According to a paper by Ziyi Shen et al, this proposed application of Artificial Intelligence (AI) will be of great use to those people taking photos of foreground objects moving at high speed relative to their background, resulting in blurry photos.

Blurred faces can easily be corrected by AI.

What’s of interest with this model of machine learning – a pattern-matching subset of AI – is that it aims to deblur not just any object, but human faces. The proposed model, human-aware image deblurring, saw scientist introduce what they refer to as a large-scale dataset called HIDE that contains 8,422 blurry and sharp image pairs along with “65,784 densely annotated FG (foreground) human bounding boxes.”

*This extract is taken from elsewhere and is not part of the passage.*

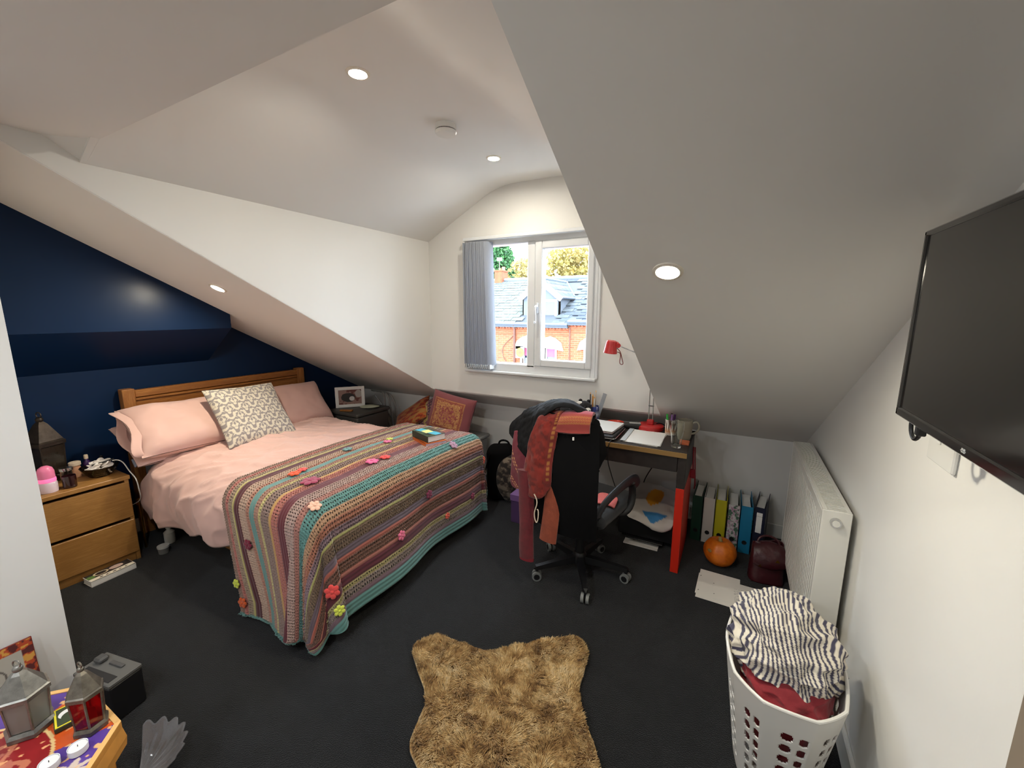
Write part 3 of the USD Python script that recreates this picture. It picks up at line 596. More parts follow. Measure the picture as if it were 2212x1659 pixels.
def blanket(S, T):
    """S along the bed from the pillow-side edge, T across: negative on the near hang"""
    X = BX0 + S; Y = T
    b = np.clip(BYN - Y, 0, None); c = np.clip(Y - BYF, 0, None)
    X = X + .30 * np.clip(b, 0, .6) * (1 - .45 * S / BS) - .05 * np.exp(-((Y - 1.25) / .2) ** 2) * 0
    a = np.clip(X - BXE, 0, None)
    cb = np.where(b > 0, b, c); r = np.hypot(a, cb); th = np.arctan2(cb, a)
    corner = (a > 0) & (cb > 0)
    sgn = np.where(b > 0, -1., 1.)
    r = np.where(corner & (r > .62), .62 + .14 * (r - .62), r)
    h, v = hang(r)
    wave = np.clip(r - .12, 0, .6) * (.05 * np.sin(th * 9 + .6) * corner + (~corner) * np.where(a > 0, .035 * np.sin(Y * 9 + .5), .03 * np.sin(X * 15 + 2)))
    h = h + wave + np.where(a > 0, .08 * np.clip(r - .16, 0, None) * np.clip((2.3 - Y) / .9, 0, 1), 0)
    cx, cy = np.where(a > 0, BXE, X), np.where(cb > 0, np.where(b > 0, BYN, BYF), Y)
    ux = np.where(r > 0, np.cos(th), 0); uy = np.where(r > 0, np.sin(th), 0) * sgn
    crest = .022 * np.clip(1 - ((Y - 1.78) / .7) ** 2, 0, 1)
    z0 = .642 + crest
    z = z0 - v + .012 * (meshkit.fbm(np.stack([X * 5, Y * 5, 0 * X], -1), 3, 5) - .5)
    floor = .014 + .012 * meshkit.noise(np.stack([X * 14, Y * 14, 0 * X], -1), 2)
    ex = np.clip(floor - z, 0, None); z = np.maximum(z, floor)
    h = h + ex * np.where(corner, .25, .6)
    px, py = cx + ux * h, cy + uy * h
    curl = np.clip((r - .2) / .4, 0, 1) * corner
    return np.stack([px, py, z], -1)
def stitch(S, T):
    k = np.clip(np.searchsorted(_e, S, 'right') - 1, 0, len(ROWS) - 1)
    ph = np.where(k % 2 == 0, 0., .5)
    loc = (S - _e[k]) / (_e[k + 1] - _e[k]); nr = np.maximum(1, np.round((_e[k + 1] - _e[k]) / .019)); lr = (loc * nr) % 1
    w = (T / .0125 + ph + .35 * (lr - .5)) % 1
    return k, lr, w
def blanket_d(S, T):
    P = blanket(S, T); k, lr, w = stitch(S, T)
    N = np.cross(np.gradient(P, axis=0), np.gradient(P, axis=1)); N /= np.linalg.norm(N, axis=-1, keepdims=True) + 1e-9
    N = np.where(N[..., 2:3] < -.2, -N, N)
    hgt = .0035 * np.sin(lr * PI) + .0028 * np.cos(w * 2 * PI) * _ro[k]
    return P + N * (hgt + .010)[..., None]
def holes(S, T):
    k, lr, w = stitch(S, T); return ~((_ro[k] == 1) & (np.abs(w - .5) < .17) & (np.abs(lr - .5) < .24))
nS_, nT_ = 250, 520
m, S_, T_ = sheet(blanket_d, nS_, nT_, .006, keep=holes, u=(0, BS), v=(BYN - BT0, BYF + BT1))
k_, lr_, w_ = stitch(S_, T_)
bc = _rc[k_] * (1 + .10 * np.cos(w_ * 2 * PI) * _ro[k_])[:, None] * (.88 + .3 * rng.random((len(ROWS), 1)))[k_]
edge = (T_ < BYN - BT0 + .035) | (T_ > BYF + BT1 - .035) | (S_ > BS - .05)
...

The latter – bounding boxes around subjects – are described as being roughly accurate, and in need of getting “refined by human annotators.”

According to the paper’s co-authors, the model allows for better results than the current state-of-the-art deblurring methods, particularly when it comes to capturing what they call semantic details pertaining to images of human faces. The reason, they said, is that the model deals with the human-related foreground, and non-human, background blurs “separately and explicitly.”

This group of scientists seems eager to tap into what has lately been a fairly busy and eventful scene. There’s great interest by some very big commercial tech players to move forward AI that allows for “cleaning up messy photos.” Among those investing in researching and developing this AI-based tech are Google and Apple, as well as China’s phone manufacturing giant Xiaomi, US chipmaker Nvidia, MIT, and Finland’s Aalto University.

The motive for these efforts on the commercial end of this story is to improve image colors, exposure, and sharpness.